Exercise requirements:
Extract from the listing each line in which the word "pixels" appears.

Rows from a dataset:
========================

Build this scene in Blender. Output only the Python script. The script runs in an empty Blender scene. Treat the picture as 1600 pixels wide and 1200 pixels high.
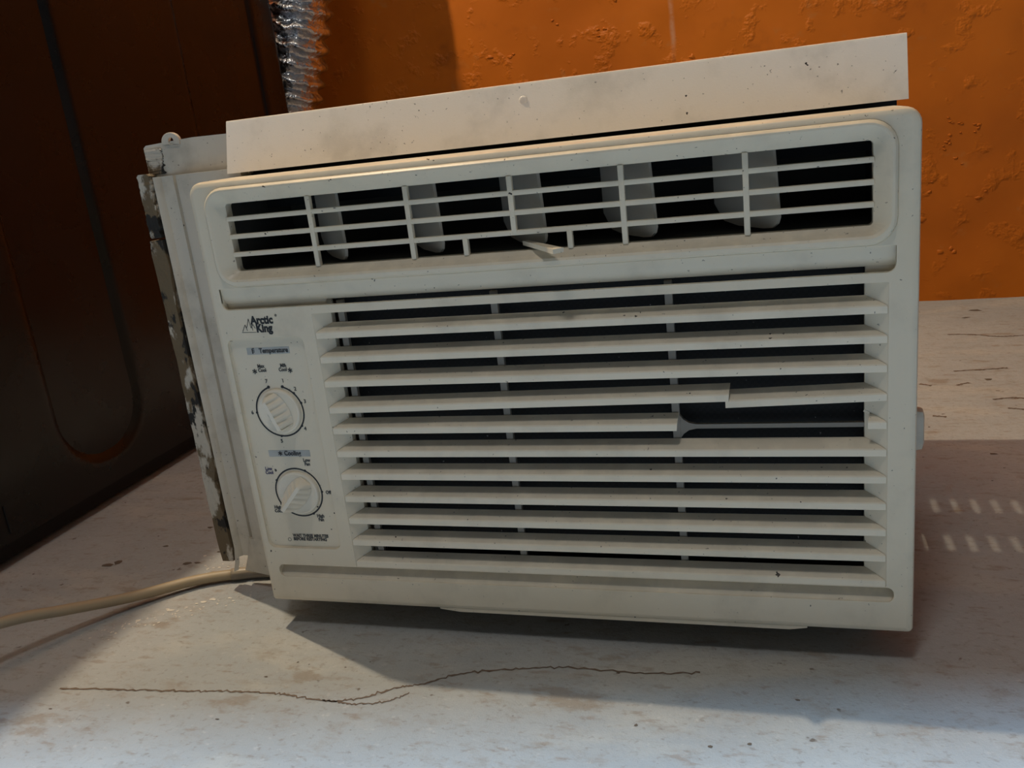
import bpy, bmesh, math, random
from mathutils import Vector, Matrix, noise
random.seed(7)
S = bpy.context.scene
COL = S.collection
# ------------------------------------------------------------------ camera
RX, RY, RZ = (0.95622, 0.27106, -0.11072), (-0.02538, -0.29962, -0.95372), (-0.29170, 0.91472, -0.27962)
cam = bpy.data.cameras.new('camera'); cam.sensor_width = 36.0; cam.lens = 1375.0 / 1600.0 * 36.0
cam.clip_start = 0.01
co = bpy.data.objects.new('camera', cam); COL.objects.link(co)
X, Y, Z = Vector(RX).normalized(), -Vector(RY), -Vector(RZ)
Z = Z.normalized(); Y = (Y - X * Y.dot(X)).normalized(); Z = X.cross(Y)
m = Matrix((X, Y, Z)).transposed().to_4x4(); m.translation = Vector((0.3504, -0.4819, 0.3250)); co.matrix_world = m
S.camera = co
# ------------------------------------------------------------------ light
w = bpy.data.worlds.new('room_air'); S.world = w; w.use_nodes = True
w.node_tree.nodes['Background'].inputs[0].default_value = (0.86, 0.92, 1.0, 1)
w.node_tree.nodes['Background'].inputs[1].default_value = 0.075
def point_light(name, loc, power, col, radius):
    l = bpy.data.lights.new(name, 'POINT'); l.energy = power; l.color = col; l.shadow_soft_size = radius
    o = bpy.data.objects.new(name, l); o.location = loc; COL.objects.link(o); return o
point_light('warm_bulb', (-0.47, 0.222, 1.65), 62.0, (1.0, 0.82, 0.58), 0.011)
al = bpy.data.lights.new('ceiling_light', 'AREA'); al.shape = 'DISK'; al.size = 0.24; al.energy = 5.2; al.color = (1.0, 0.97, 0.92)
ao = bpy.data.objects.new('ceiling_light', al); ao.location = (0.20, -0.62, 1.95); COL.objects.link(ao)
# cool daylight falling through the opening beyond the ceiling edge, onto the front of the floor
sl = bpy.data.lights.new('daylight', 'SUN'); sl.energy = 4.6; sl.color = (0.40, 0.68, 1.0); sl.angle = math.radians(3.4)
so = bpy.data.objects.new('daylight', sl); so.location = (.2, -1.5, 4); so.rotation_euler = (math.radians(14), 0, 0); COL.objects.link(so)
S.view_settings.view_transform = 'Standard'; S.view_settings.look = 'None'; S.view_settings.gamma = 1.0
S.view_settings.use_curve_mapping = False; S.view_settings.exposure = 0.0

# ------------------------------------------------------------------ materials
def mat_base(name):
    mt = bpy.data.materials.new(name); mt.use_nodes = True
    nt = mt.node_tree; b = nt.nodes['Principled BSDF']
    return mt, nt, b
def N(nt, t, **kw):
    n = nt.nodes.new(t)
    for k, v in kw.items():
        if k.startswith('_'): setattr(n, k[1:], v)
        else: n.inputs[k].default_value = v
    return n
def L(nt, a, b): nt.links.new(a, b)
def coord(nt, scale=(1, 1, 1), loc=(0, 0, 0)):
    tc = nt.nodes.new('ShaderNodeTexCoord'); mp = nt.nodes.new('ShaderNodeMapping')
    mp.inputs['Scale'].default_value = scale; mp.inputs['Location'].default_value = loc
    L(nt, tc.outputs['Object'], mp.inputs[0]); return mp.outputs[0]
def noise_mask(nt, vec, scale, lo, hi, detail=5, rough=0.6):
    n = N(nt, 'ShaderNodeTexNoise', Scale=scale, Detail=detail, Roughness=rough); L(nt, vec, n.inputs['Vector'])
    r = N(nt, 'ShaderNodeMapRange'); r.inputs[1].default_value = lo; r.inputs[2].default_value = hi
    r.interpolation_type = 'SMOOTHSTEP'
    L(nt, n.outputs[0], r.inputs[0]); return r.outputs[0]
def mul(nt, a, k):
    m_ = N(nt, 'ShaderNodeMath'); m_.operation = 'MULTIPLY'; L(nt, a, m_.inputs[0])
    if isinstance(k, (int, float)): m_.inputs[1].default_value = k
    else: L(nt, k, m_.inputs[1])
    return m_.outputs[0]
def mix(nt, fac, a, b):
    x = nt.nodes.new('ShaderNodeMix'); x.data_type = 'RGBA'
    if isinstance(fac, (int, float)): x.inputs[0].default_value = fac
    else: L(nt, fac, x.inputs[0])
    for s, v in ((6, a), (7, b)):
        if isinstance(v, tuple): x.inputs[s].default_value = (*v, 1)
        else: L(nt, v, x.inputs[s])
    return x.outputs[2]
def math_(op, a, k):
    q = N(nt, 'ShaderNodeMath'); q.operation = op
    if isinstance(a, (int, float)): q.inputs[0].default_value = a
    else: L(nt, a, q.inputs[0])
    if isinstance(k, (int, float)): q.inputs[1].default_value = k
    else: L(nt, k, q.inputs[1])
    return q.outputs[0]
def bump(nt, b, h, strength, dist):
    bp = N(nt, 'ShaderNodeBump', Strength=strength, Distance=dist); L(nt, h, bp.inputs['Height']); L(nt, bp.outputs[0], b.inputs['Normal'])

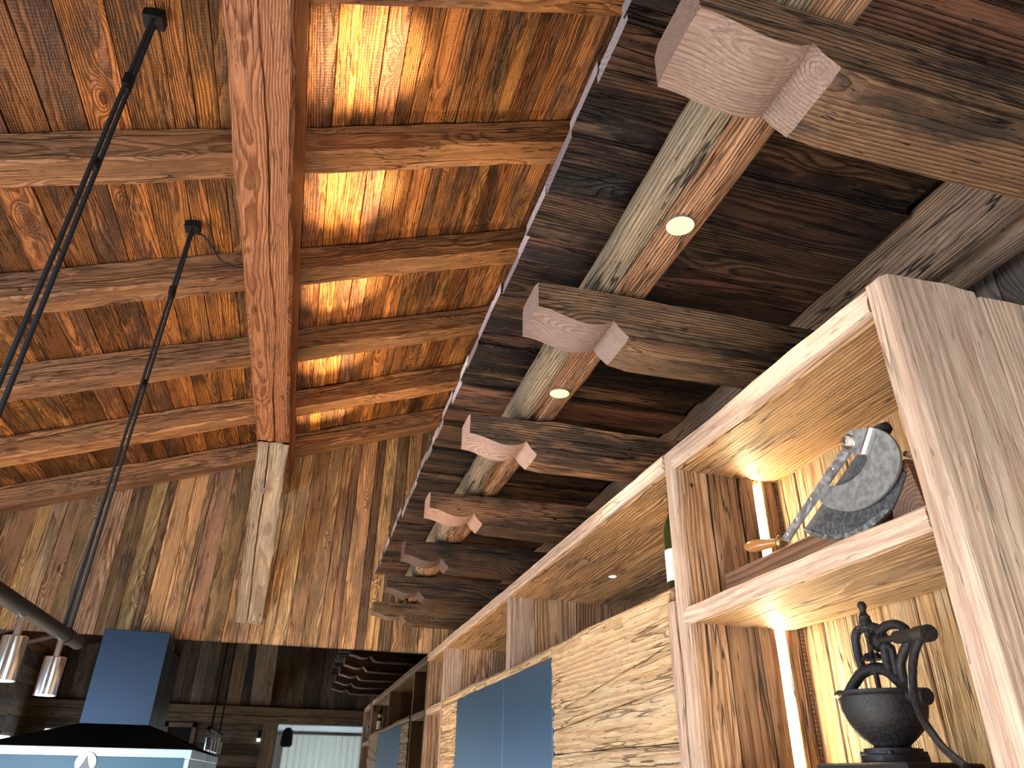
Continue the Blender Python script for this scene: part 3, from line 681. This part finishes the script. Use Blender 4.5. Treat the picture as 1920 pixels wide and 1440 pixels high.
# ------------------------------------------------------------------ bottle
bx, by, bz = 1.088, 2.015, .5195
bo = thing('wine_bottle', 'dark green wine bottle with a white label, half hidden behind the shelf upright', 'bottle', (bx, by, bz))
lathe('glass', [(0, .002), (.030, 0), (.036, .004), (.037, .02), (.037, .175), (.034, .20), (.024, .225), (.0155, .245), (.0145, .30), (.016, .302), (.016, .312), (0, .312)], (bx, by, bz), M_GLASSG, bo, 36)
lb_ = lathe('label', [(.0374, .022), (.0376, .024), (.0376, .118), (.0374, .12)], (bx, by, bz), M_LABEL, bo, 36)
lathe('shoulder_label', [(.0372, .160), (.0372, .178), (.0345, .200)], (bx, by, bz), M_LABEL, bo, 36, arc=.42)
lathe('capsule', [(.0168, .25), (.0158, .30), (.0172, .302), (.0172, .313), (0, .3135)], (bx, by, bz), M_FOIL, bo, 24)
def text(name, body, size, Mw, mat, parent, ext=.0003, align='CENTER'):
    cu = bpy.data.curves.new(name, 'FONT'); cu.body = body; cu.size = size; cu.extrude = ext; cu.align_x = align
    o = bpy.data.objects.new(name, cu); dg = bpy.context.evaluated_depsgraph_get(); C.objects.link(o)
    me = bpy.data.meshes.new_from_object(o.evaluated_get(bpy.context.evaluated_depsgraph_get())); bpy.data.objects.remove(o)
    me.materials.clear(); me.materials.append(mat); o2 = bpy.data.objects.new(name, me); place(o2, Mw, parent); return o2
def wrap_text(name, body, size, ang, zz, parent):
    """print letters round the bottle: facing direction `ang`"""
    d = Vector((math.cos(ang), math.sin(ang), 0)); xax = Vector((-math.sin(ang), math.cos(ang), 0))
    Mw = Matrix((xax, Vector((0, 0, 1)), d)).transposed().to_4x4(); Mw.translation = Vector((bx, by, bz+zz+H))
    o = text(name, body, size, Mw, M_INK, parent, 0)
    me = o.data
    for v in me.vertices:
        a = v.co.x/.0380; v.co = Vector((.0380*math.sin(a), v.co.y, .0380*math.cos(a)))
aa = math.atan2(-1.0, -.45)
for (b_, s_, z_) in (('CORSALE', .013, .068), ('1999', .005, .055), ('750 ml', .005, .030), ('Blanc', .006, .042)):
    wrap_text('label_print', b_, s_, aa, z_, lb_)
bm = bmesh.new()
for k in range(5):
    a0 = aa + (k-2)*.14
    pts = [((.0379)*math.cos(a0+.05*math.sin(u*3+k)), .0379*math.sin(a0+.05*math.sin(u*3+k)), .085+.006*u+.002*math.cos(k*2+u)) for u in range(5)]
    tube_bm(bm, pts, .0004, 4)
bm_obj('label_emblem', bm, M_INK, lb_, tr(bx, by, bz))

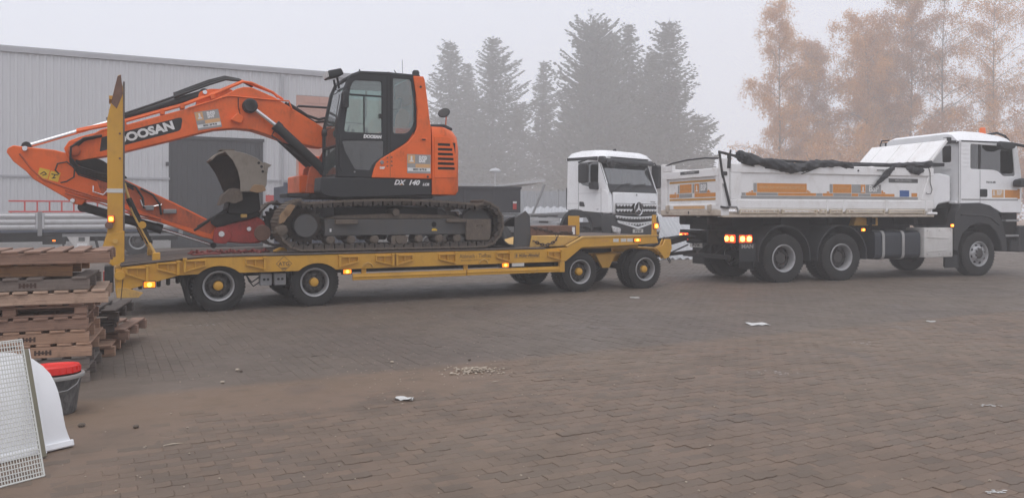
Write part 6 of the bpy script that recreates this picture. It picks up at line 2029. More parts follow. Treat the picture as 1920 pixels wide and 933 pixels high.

========================

Task result:
Build this scene in Blender. Output only the Python script. The script runs in an empty Blender scene. Treat the picture as 1600 pixels wide and 1200 pixels high.
Continue the Blender Python script for this scene: part 3, from line 681. This part finishes the script. Use Blender 4.5. Treat the picture as 1920 pixels wide and 1440 pixels high.
Write part 6 of the bpy script that recreates this picture. It picks up at line 2029. More parts follow. Treat the picture as 1920 pixels wide and 933 pixels high.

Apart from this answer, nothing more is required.